Exercise prompt:
Find and copy each line of the records where the string "Blender" shows up.
[Begin Extracted records]
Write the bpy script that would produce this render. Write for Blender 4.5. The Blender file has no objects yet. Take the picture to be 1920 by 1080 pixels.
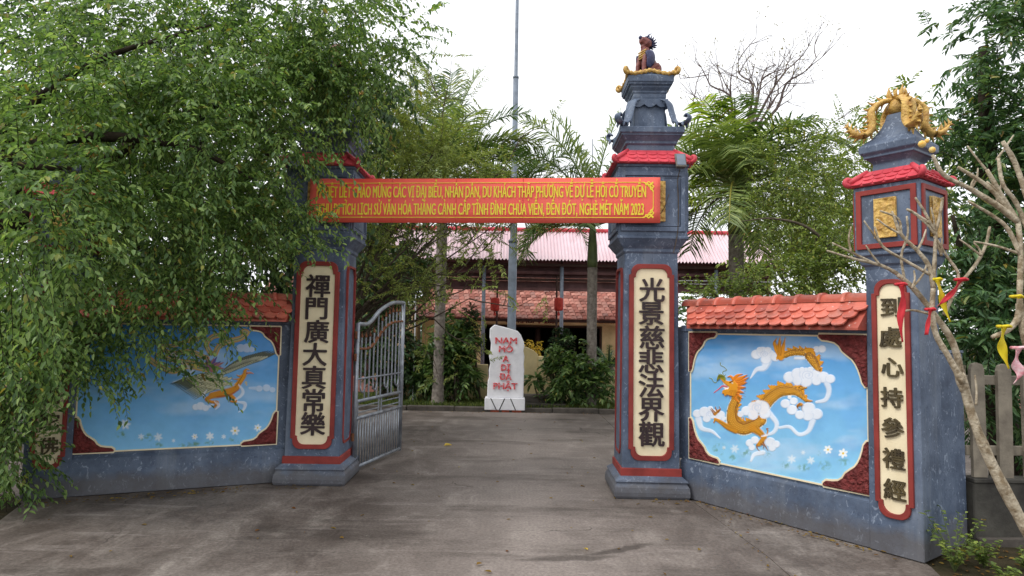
import bpy, math, random
import numpy as np
from mathutils import Vector, Matrix

# ------------------------------------------------------------------ camera, sky, sun
SC = bpy.context.scene
COL = SC.collection
R = math.radians
PITCH, ROLL = math.atan(80 / 1200), R(1.0)
cam_d = bpy.data.cameras.new('camera')
cam = bpy.data.objects.new('camera', cam_d)
COL.objects.link(cam)
_u = Vector((0, -math.sin(PITCH), math.cos(PITCH)))
_r = Vector((1, 0, 0))
_f = Vector((0, math.cos(PITCH), math.sin(PITCH)))
_cr = _r * math.cos(ROLL) + _u * math.sin(ROLL)
_cu = _u * math.cos(ROLL) - _r * math.sin(ROLL)
_m = Matrix((_cr, _cu, -_f)).transposed().to_4x4()
_m.translation = Vector((0, 0, 1.75))
cam.matrix_world = _m
cam_d.lens = 22.5
cam_d.sensor_width = 36
cam_d.clip_start = 0.05
cam_d.clip_end = 1000
SC.camera = cam

SUN_EL, SUN_AZ = R(50), R(-117)      # azimuth measured clockwise from +Y: behind the camera, to the left
world = bpy.data.worlds.new('World')
SC.world = world
world.use_nodes = True
nt = world.node_tree
nt.nodes.clear()
sky = nt.nodes.new('ShaderNodeTexSky')
sky.sky_type = 'NISHITA'
sky.sun_disc = False
sky.sun_elevation = SUN_EL
sky.sun_rotation = SUN_AZ
tc = nt.nodes.new('ShaderNodeTexCoord')
cn = nt.nodes.new('ShaderNodeTexNoise')
cn.inputs['Scale'].default_value = 2.2
cn.inputs['Detail'].default_value = 4
nt.links.new(tc.outputs['Generated'], cn.inputs['Vector'])
cr = nt.nodes.new('ShaderNodeValToRGB')
cr.color_ramp.elements[0].position = .3
cr.color_ramp.elements[0].color = (9.2, 9.35, 9.6, 1)
cr.color_ramp.elements[1].position = .7
cr.color_ramp.elements[1].color = (11.2, 11.3, 11.5, 1)
nt.links.new(cn.outputs['Fac'], cr.inputs['Fac'])
mx = nt.nodes.new('ShaderNodeMixRGB')
mx.inputs['Fac'].default_value = .93
nt.links.new(sky.outputs['Color'], mx.inputs['Color1'])
nt.links.new(cr.outputs['Color'], mx.inputs['Color2'])
bg = nt.nodes.new('ShaderNodeBackground')
bg.inputs['Strength'].default_value = .1
nt.links.new(mx.outputs['Color'], bg.inputs['Color'])
wo = nt.nodes.new('ShaderNodeOutputWorld')
nt.links.new(bg.outputs['Background'], wo.inputs['Surface'])

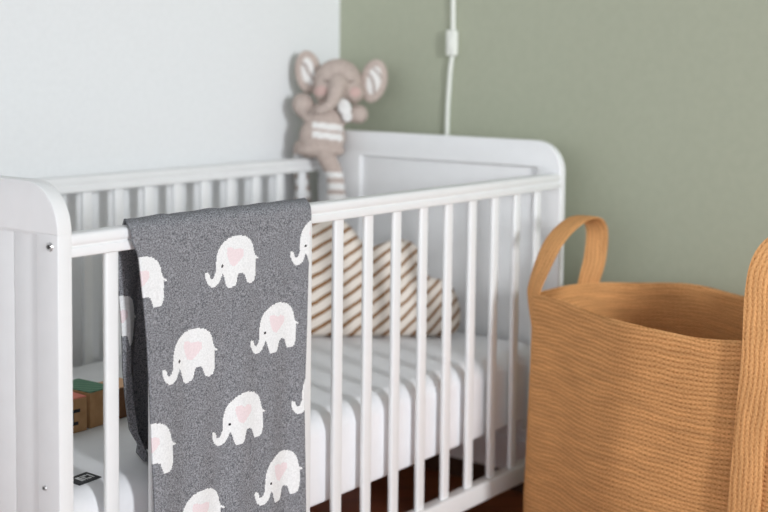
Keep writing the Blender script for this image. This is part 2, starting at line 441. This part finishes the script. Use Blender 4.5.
# ------------------------------------------------------------------ toy blocks on the mattress
def block(name, x, y, sx, sy, sz, rz, side, top, label, mark=False):
    e = empty(name, (x, y, 0.4552)); e.rotation_euler = (0, 0, rz)
    box('block_body', -sx/2, sx/2, -sy/2, sy/2, 0, sz-.0012, side, e, bev=.0016)
    box('block_top', -sx/2+.0008, sx/2-.0008, -sy/2+.0008, sy/2-.0008, sz-.0014, sz, top, e)
    if mark:
        bm = bmesh.new()
        for (a, b, z0, z1) in ((-.004, .002, .012, .036), (-.004, .013, .031, .036), (-.004, .010, .012, .017)):
            bm_box(bm, a, b, -sy/2-.0006, -sy/2+.0004, z0, z1)
        from_bm('printed_mark', bm, M['black'], e, sm=False)['label'] = 'black printed mark'
    tag(e, label, 'toy block', 'toy blocks on the mattress'); return e
block('toy_block', 0.219, 0.276, .052, .052, .053, math.radians(-3), M['kraft'], M['coral'], 'brown wooden toy block with a coral red top, beside the near end of the cot', True)
block('toy_block', 0.273, 0.292, .050, .080, .056, math.radians(4), M['kraft'], M['green_top'], 'brown wooden toy block with a striped green top')
block('toy_block', 0.329, 0.282, .052, .052, .050, math.radians(-2), M['shaded_side'], M['orange'], 'toy block with shade painted into its dark brown sides and a light orange top, next to the grey blanket')

# ------------------------------------------------------------------ elephant blanket over the near rail
ELE = [(-0.0689, -0.0462), (-0.0669, -0.0449), (-0.0624, -0.0464), (-0.06, -0.0506), (-0.0594, -0.0545), (-0.0555, -0.0555), (-0.052, -0.0527), (-0.0484, -0.0455), (-0.0484, -0.0368), (-0.0466, -0.025), (-0.043, -0.0167), (-0.0355, -0.0088), (-0.0248, -0.0027), (-0.0125, 0.0002), (0.0, 0.0), (0.0126, -0.0031), (0.0216, -0.0094), (0.0261, -0.0177), (0.0281, -0.0269), (0.0301, -0.0316), (0.0369, -0.0358), (0.0353, -0.0372), (0.0307, -0.0358), (0.0308, -0.0486), (0.0302, -0.0599), (0.0271, -0.068), (0.021, -0.0699), (0.0123, -0.0695), (0.0104, -0.0652), (0.0066, -0.0557), (0.0018, -0.0536), (-0.0045, -0.0537), (-0.0066, -0.0563), (-0.0097, -0.067), (-0.0128, -0.071), (-0.0246, -0.0719), (-0.0283, -0.0689), (-0.0323, -0.0563), (-0.0353, -0.0504), (-0.0384, -0.0555), (-0.0429, -0.0626), (-0.0504, -0.067), (-0.0579, -0.0665), (-0.0645, -0.0612), (-0.0686, -0.0527)]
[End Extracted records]
Exercise response:
Write the bpy script that would produce this render. Write for Blender 4.5. The Blender file has no objects yet. Take the picture to be 1920 by 1080 pixels.
Keep writing the Blender script for this image. This is part 2, starting at line 441. This part finishes the script. Use Blender 4.5.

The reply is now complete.